Proposed Changes to Stamp Duty in NSW

On 17 November 2020, the NSW Treasurer announced proposed changes to stamp duty including an election by property purchasers to pay a smaller annual tax in lieu of a one-off up-front lump sum based on the value of the property. Stamp duty has become a major barrier to anyone saving for their first home or wanting to upgrade. It is a transaction-based tax paid on the transfer of land by the purchaser and levied on the sale price, which comprises the value of the land and buildings on the property.

Sydney’s current median property price is $1.15M. Currently, stamp duty on a $.15M purchase is a one-off up-front lump sum amount of $48,500. If implemented, the changes would allow a buyer to ‘opt-in’ to a new scheme where buyers would not have to pay anything up-front.

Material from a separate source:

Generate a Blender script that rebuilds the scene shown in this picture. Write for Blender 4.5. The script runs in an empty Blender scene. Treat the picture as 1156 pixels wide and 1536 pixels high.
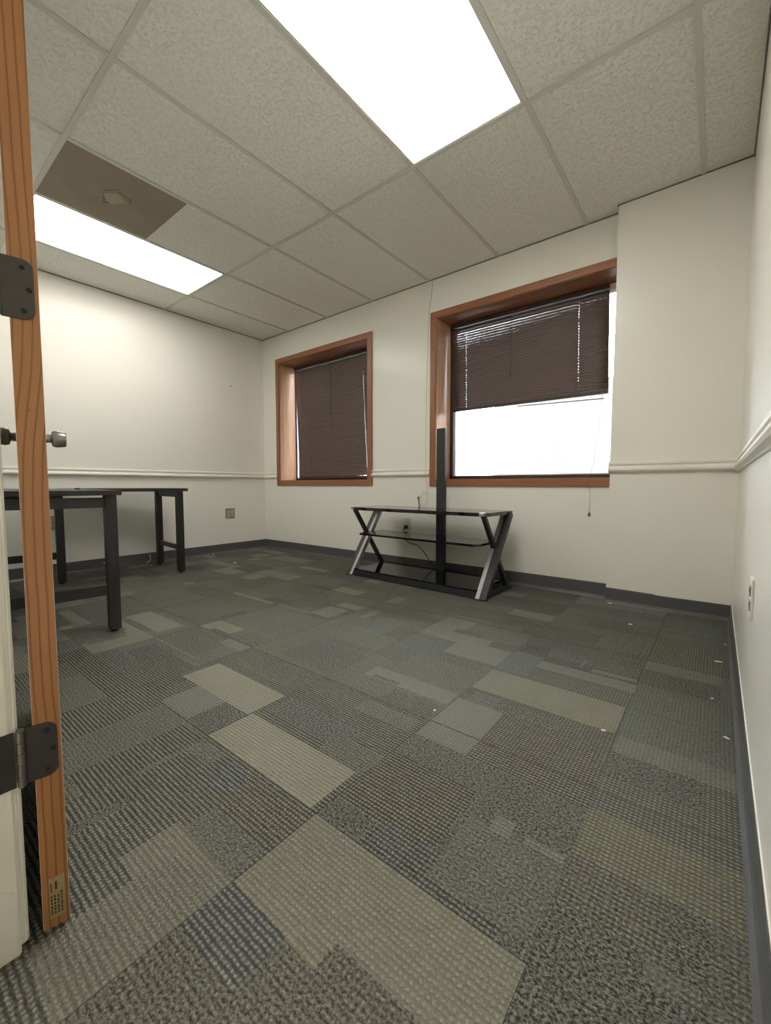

Once a property has been traded under the new scheme it would remain annually taxed for subsequent owners. Existing home-owners will not be affected until they buy another property.

It is proposed that the new annual property tax would consist of a fixed annual rate of $500 plus 0.3% of the unimproved value of the land. This approach is broadly in line with how council rates are calculated. If a buyer opts in for the new annual property tax, then keeping with the same Sydney median property price example, a home-owner would pay about $2,230 annually. That amount would increase with indexation over time.

The fixed annual rate of $500 and 0.3% of the unimproved value of the land would be the rate applicable to residential land that is owner occupied and land that is used primarily for agricultural purposes. A higher rate would apply to residential housing investors and a higher rate again would apply to commercial and industrial property investors.

The new property tax will replace the existing land tax which is levied on properties (other than your principal place of residence) valued above a certain threshold which is currently $734,000.

Under the changes, it is projected that stamp duty will be completely phased out by 2050.